L’Orient Ray II visto nella foto sopra, ma equipaggiato con cinturino in gomma

  • Scelta numero tre: il cinturino in stoffa. Sarebbe al secondo o addirittura primo posto, non fosse per il fatto che stiamo parlando di orologi subacquei, ossia di segnatempo fatti per bagnarsi. Il cinturino in stoffa non si danneggia bagnandosi, se di qualità dignitosa, ma rimanere con un laccetto umido intorno al polso dopo la doccia risulta spiacevole per la rammollita gioventù d’oggi, soprattutto in inverno. Se siete disposti a sopportare il tremendo supplizio, o a togliervi l’orologio prima della doccia – vi assicuriamo che rimarrà subacqueo anche se non lo bagnate ogni giorno, non si disabitua – è un’ottima scelta. Se NATO, è anche molto facile cambiarlo senza smontare le ansine: questo è il motivo per cui hanno grande successo oggi NATO e ZULU.

Un cinturino NATO bicolore

  • Scelta numero quattro: il cinturino in pelle. Cosa c’entra con un orologio subacqueo? Nulla. Ma nel contesto dell’ufficio dove lo porterete per la maggior parte del tempo – non fate finta di niente, lo sappiamo che è così -, un NATO in pelle scamosciata si abbina molto bene al quadrante blu del vostro diver di tendenza.

Ho capito, ci sono i bracciali, i NATO e i cinturini in gomma. E il mio tintinnio?

Nel prossimo articolo, vedremo come risolvere il problema  – più che altro di percezione – del tintinnio. Tireremo poi le somme sulle alternative disponibili per gli utilizzatori i cui sensibili nervi sono eccessivamente messi alla prova dai rumorini di un bracciale economico.
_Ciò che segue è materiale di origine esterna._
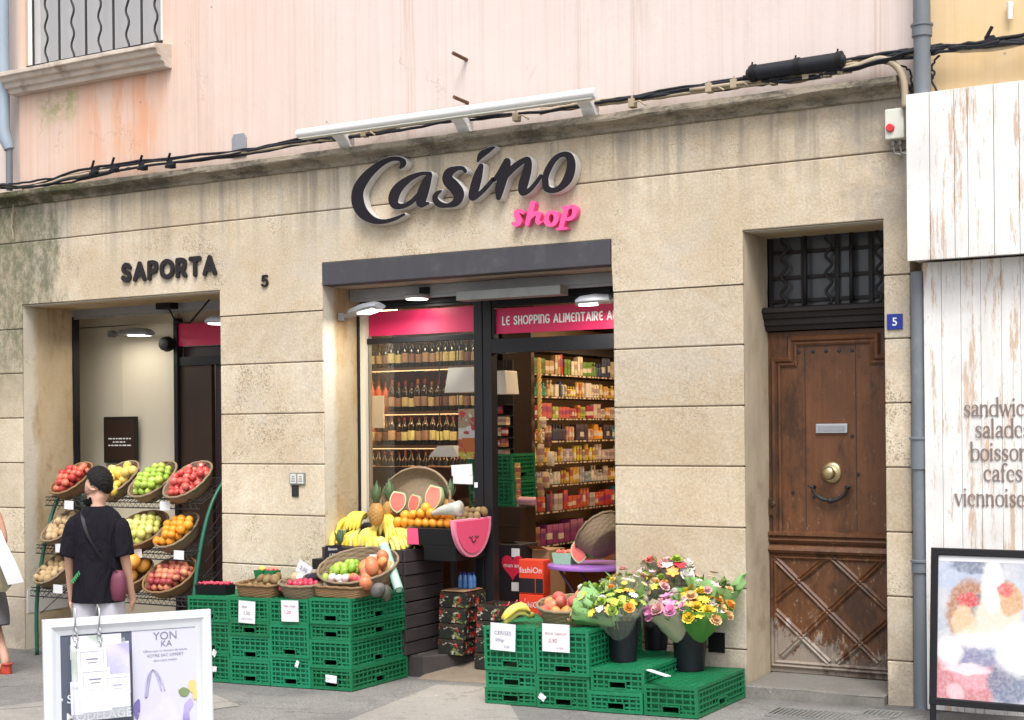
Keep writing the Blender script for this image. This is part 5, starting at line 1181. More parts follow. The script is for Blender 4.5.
# ------------------------------------------------------------------ melon display in front of the window
M['melonpink'] = pm('pink_painted_wood', (.74, .085, .19), .45, .08, 6, .05); M['melonrim'] = pm('light_pink_painted_rim', (.80, .26, .38), .45, .08, 6, .05)
md = thing('fruit_stand', 'fruit stand with a pink melon slice end panel before the window', 'stand', (-.7, .2, 0))
w = MB(); w.box(-.90, -.47, .0, .44, .735, .86); w.box(-.75, -.47, .0, .44, .62, .7345); w.build('body', M['black'], md, bevel=.003)
w = MB(); w.poly([(-.898, -.004, .738), (-.79, -.004, .738), (-.80, -.004, .86), (-.898, -.004, .86)]); w.build('pink_panel', M['melonpink'], md)
YC, ZT, RM = .20, .93, .275
half = [(YC + RM * math.cos(t), ZT + RM * 1.06 * math.sin(t)) for t in [math.pi + math.pi * k / 24 for k in range(25)]]
w = MB(); w.prism([half], lambda y, z, d: (-.465 + d, y, z), 0, .03); w.build('rim', M['melonrim'], md, bevel=.004)
half2 = [(YC - .012 + RM * .84 * math.cos(t), ZT - .012 + RM * .9 * math.sin(t)) for t in [math.pi + math.pi * k / 24 for k in range(25)]]
w = MB(); w.prism([half2], lambda y, z, d: (-.434 + d, y, z), 0, .008); fl_ = w.build('flesh_panel', M['melonpink'], md)
w = MB()
for yy in (.15, .235): w.tube([(-.424, yy + .022 * math.cos(t), .80 - .012 * math.sin(t)) for t in [math.pi * k / 6 for k in range(7)]], .004, 5)
w.tube([(-.424, .19 + .03 * math.cos(t), .775 + .02 * math.sin(t)) for t in [math.pi + math.pi * k / 8 for k in range(9)]], .004, 5); w.build('drawn_smile', M['iron'], fl_)
w = MB(); w.bar((-.74, .40, .62), (-.74, .42, -.1), .035, .04); w.build('leg', M['darkwood'], md)
M['oranges_g'] = FM['orange']
for i in range(2):
    for k in range(9 - i * 2): fruit('orange', Vector((-1.06 + .066 * k + .033 * i, .11 + .055 * i, .895 + .05 * i * (1 if i < 2 else 1))), 'orange heaped on the stand with the pink melon panel', 'oranges on the melon stand', .95)
for k, (px, py, Y) in enumerate([(421, 513, .10), (426, 508, .12), (431, 513, .1), (413, 514, .1), (437, 514, .1)]): fruit('orange', at(px, py, Y), 'orange heaped on the stand with the pink melon panel', 'oranges on the melon stand', .95)
for k in range(18): fruit('kiwi', Vector((-.74 + .052 * (k % 6) + .02 * (k // 6), .22 + .075 * (k // 6), .905 + .035 * (k // 6))), 'brown kiwi at the right end of the melon stand', 'kiwis on the melon stand', .95)
M['mflesh'] = fruit_mat('melon_flesh', (.72, .10, .08), (.78, .2, .14), .35); M['mrind'] = pm('melon_rind', (.42, .5, .28), .4, .3, 20)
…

Vi abbiamo ingannato, promettendovi una soluzione, in un solo articolo, di un problema in realtà ineliminabile e perlopiù esistente solo nella mente di chi si fa troppi problemi riguardo al proprio orologio? Sì, e per dirla con le parole di XXXXX (a voi scoprire a chi alludiamo!), “Guardi, se lei un domani avrà responsabilità redazionali in Chronosect, scriverà lei gli articoli e assumerà lei le decisioni sulla linea editoriale”.